I/P convertor equation finding 2 unknowns

[tommoturbo]

Homework Statement

Basically its all on the attached sheet as i don't know how to stick images in the post.

im having trouble finding two distances x and y (x+y= 100mm) just need a little help rearranging the equation on the attached word doc.








But ‘A’ passes through origin so c = 0.

m = 1/20 bar per mA



We know the values of Kc and A and hence can find x and y. Sorry but I can't fathom how to rearrange it as A=5cm^2 this multiplied by an unknown number in mm means it is tiny and hence once divided by the top figure will give a massive value for Po. When we know it is 0.05?


(N.B. be sure to have all measurements in S.I units.)

Homework Equations

Po= (Kc*y)/A*x *Iin + (Fs*z)/A*x


A= 5cm^2
Z= 75mm
x+y = 100mm
Kc= 2500N A^-1
Po is in bar and is 0.2 at 4mA
Iin is mA and is 4 at 0.2Bar

The Attempt at a Solution

i can't attach any files I am afraid as it won't work?


any help greatly appreciated

 

[berkeman]

Homework Statement

Basically its all on the attached sheet as i don't know how to stick images in the post.

im having trouble finding two distances x and y (x+y= 100mm) just need a little help rearranging the equation on the attached word doc.








But ‘A’ passes through origin so c = 0.

m = 1/20 bar per mA



We know the values of Kc and A and hence can find x and y. Sorry but I can't fathom how to rearrange it as A=5cm^2 this multiplied by an unknown number in mm means it is tiny and hence once divided by the top figure will give a massive value for Po. When we know it is 0.05?


(N.B. be sure to have all measurements in S.I units.)

Homework Equations

Po= (Kc*y)/A*x *Iin + (Fs*z)/A*x


A= 5cm^2
Z= 75mm
x+y = 100mm
Kc= 2500N A^-1
Po is in bar and is 0.2 at 4mA
Iin is mA and is 4 at 0.2Bar

The Attempt at a Solution

i can't attach any files I am afraid as it won't work?

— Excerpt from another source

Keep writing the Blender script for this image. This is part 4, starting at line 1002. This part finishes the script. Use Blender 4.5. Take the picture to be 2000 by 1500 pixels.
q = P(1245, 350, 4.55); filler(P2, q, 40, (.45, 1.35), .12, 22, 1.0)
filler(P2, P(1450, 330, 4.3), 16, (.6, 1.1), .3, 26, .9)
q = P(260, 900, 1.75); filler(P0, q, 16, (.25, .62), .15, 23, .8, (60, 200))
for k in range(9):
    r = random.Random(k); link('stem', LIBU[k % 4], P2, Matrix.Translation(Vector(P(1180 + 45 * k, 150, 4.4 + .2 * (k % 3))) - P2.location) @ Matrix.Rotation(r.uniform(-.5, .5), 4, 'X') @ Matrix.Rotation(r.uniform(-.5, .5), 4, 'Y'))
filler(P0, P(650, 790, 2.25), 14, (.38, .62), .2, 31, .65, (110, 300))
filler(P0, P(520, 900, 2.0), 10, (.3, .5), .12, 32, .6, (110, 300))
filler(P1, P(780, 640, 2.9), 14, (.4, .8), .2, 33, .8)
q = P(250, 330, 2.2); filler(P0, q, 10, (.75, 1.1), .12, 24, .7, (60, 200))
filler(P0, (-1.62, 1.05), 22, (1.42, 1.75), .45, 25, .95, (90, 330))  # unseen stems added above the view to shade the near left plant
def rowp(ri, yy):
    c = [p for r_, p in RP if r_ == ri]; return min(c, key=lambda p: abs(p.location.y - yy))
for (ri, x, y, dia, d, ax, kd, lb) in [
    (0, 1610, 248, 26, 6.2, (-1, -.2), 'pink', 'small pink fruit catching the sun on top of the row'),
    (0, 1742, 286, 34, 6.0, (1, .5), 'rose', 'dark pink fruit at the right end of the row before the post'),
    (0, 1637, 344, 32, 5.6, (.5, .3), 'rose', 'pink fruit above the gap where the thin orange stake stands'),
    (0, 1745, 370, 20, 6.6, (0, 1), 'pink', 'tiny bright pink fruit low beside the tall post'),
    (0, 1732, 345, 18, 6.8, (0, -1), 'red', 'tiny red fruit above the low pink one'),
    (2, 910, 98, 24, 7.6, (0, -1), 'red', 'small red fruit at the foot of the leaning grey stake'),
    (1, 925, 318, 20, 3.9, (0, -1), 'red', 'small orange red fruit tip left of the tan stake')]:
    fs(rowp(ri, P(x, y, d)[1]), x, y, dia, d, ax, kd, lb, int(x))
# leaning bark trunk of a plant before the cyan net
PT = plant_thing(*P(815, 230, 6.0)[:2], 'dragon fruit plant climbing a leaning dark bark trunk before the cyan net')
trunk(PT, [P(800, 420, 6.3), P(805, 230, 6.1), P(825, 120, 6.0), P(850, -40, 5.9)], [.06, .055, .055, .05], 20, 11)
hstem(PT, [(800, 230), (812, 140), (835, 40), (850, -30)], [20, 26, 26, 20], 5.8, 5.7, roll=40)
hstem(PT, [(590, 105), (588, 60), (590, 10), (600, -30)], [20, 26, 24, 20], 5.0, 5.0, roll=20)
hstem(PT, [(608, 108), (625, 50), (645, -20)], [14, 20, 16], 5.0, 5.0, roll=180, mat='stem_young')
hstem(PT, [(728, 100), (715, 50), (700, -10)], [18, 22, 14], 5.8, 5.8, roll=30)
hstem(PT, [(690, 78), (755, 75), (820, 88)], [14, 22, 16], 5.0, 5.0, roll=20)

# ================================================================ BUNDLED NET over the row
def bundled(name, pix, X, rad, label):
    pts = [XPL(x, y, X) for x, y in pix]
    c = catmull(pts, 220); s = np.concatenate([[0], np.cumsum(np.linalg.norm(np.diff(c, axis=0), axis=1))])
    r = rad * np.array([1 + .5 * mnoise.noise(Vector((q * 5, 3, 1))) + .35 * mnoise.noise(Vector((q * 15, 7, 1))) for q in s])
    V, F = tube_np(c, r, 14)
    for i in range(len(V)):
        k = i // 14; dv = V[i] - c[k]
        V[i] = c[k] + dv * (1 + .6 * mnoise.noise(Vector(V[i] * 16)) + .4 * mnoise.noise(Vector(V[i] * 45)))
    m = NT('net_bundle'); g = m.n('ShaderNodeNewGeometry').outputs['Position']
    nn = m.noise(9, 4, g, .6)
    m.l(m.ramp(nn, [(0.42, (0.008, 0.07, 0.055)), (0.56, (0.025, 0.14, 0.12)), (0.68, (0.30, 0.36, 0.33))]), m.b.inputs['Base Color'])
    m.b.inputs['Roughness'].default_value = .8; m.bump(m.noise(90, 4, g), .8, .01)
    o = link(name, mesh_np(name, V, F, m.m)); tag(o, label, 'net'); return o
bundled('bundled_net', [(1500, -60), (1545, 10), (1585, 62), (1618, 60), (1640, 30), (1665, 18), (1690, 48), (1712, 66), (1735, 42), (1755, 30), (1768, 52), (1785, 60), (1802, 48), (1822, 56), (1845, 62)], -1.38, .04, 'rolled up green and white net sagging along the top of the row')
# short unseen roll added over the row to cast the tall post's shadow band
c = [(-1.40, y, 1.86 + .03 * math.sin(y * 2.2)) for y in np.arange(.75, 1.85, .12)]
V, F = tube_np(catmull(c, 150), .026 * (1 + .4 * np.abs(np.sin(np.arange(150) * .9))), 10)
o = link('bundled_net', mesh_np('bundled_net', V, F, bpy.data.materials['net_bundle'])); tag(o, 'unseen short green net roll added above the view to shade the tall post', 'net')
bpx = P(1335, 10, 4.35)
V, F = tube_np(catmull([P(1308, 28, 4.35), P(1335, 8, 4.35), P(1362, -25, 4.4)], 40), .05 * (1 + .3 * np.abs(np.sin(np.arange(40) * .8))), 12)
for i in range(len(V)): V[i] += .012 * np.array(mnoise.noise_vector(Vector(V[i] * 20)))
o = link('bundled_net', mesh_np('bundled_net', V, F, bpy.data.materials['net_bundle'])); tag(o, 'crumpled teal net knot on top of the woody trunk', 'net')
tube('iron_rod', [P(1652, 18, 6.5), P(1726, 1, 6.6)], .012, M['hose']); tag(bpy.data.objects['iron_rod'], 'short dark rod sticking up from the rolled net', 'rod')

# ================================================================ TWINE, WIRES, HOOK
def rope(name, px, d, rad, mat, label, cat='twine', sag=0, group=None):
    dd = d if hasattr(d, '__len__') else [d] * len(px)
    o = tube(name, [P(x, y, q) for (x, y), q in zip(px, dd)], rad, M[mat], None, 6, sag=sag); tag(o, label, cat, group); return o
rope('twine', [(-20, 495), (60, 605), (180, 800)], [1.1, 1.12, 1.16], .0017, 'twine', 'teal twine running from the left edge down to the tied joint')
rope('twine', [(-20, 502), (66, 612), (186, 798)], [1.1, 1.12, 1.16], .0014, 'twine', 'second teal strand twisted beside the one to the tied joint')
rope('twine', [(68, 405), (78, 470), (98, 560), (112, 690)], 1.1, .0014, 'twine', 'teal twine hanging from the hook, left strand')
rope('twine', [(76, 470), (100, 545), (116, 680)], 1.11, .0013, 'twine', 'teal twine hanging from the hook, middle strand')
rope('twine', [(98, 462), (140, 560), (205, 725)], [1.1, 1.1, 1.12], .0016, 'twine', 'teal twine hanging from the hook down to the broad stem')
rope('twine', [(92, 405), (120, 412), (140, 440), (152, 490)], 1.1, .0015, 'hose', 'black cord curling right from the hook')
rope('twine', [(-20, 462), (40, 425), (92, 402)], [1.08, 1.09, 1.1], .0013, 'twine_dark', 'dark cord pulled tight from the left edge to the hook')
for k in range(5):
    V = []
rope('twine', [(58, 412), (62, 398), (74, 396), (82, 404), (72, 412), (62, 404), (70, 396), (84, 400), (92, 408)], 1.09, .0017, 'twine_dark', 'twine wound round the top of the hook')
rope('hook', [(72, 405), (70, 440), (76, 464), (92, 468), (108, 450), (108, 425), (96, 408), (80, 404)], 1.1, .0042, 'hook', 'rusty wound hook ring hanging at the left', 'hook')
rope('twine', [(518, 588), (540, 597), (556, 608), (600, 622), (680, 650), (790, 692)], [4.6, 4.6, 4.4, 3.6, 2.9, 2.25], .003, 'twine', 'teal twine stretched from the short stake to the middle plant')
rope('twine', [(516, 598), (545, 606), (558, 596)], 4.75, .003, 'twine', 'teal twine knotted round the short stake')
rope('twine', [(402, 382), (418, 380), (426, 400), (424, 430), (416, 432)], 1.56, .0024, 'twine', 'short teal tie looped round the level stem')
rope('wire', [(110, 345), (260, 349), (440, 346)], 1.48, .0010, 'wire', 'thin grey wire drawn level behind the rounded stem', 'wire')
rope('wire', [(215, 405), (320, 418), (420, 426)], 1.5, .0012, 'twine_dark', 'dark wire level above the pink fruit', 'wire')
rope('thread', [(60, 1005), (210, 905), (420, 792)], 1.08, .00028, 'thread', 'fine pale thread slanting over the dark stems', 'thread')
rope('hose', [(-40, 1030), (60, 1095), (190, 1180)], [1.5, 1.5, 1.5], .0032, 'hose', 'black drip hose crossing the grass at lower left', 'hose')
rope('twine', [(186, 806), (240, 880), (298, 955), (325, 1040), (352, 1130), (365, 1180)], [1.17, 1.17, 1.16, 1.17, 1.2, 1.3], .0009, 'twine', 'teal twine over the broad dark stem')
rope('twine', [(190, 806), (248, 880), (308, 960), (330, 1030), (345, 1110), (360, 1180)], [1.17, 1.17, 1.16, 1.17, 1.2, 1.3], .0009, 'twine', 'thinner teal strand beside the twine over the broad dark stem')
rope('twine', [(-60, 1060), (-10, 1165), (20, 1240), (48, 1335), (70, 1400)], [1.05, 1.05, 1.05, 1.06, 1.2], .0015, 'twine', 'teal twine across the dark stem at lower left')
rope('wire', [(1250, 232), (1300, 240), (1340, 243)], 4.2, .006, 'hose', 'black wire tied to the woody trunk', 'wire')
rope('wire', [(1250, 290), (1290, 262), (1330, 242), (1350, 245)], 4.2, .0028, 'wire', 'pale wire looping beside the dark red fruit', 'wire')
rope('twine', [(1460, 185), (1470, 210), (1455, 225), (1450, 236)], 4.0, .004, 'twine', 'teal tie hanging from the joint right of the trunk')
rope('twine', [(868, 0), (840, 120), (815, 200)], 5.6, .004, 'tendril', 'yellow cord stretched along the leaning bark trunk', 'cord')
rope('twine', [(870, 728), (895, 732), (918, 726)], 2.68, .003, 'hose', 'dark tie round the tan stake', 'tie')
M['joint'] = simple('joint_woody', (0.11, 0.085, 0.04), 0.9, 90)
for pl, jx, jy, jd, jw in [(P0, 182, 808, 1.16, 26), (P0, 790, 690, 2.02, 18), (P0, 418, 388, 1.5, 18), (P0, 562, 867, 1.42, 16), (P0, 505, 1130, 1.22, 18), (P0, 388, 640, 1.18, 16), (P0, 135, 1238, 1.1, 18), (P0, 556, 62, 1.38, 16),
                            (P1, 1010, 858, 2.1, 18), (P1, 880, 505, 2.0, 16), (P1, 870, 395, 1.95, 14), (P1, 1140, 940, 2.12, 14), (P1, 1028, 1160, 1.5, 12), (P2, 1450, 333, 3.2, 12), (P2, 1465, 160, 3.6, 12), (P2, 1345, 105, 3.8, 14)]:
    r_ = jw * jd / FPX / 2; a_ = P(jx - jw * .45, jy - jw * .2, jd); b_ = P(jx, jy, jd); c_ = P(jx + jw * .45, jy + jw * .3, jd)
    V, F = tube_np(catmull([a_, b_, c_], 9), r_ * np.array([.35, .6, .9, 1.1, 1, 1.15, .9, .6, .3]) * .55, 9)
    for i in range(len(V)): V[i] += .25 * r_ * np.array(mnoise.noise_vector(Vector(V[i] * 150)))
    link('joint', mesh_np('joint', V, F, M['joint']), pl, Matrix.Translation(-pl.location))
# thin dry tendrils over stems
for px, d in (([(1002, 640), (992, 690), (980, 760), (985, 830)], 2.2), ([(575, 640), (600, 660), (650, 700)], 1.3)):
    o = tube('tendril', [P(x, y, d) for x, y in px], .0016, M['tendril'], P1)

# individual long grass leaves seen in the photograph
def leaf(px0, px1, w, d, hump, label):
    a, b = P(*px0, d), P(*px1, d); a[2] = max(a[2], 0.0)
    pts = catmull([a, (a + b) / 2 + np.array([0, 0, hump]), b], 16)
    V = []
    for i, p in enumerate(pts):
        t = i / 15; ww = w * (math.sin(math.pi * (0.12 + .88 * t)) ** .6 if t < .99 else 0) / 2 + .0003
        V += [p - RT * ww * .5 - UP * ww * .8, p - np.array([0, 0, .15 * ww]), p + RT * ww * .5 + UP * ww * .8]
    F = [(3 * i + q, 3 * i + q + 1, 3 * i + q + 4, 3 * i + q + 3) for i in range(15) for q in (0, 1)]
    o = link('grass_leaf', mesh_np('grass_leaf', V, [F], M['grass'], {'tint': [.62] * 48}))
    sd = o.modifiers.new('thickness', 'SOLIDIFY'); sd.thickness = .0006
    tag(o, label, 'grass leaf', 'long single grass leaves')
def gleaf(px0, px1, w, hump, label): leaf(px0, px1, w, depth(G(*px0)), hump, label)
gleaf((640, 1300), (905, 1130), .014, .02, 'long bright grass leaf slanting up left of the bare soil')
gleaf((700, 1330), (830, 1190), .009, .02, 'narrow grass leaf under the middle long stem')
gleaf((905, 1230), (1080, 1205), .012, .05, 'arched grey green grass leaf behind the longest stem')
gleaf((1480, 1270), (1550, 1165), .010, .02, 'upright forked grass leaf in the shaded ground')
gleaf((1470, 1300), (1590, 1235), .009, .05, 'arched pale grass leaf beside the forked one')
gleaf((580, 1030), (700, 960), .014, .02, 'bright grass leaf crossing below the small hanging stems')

any help greatly appreciated

Attaching files should work. Is it real big or something? Also, it's better to post as a PDF -- less chance of transfering worms etc. You can get a free PDF converter from PrimoPDF if you don't have one already.

 

[Mark44]

Since x + y = 100, you can replace y with 100 - x so that your equation for Po involves only one variable.

You haven't provided enough information for me to figure out what you're doing. E.g., what units is Kc in? I don't understand N/A. A usually represents amperes, but that doesn't seem to be what you're doing.

 

[tommoturbo]

Hi guys thanks for the replies sorry its so vague i did it all on a word doc importing graphs and the equation etc thinking i could post it but the uploader won't work.

the units for the constant Kc are in Newtons but it has an A to the minus 1 after it.


ill try and post it from home it might not work on the pc here.

thanks again for replying.

 

[tommoturbo]

HI guys here is the notes i have which should clear things up i hope

 

[Mark44]

But ‘A’ passes through origin so c = 0.

m = 1/20 bar per mA

Po= (Kc*y)/A*x *Iin + (Fs*z)/A*x

This formula is different from the one in the attachments. This is the one in your attached files:
P_o = \left( \frac{K_c y}{A x}\right)I_{in} + \frac{F_s z}{Ax}

The way you wrote it above indicates that only A is in the denominators, not Ax.

This problem is a lot more confusing that it should be. For one thing, A is being used for three different purposes, making it difficult to figure out what A represents in a given situtation. One use for A is identifying one of the two straight lines (A and B). Another use is area. The third use is for amperes.

The equation above gives P_o as a linear function of I_in. Since line "A" (better, line 1) goes through the origin, (F_s z)/(Ax) must be zero.

You are given that m = (1/20) mA, which means that the expression that multiplies I_in must be equal to 1/20 mA, so solve the equation (K_c y)/(Ax) = 1/20.

A= 5cm^2
Z= 75mm
x+y = 100mm
Kc= 2500N A^-1
Po is in bar and is 0.2 at 4mA
Iin is mA and is 4 at 0.2Bar

The notation N A^(-1) is the same as N/A, or Newtons per ampere.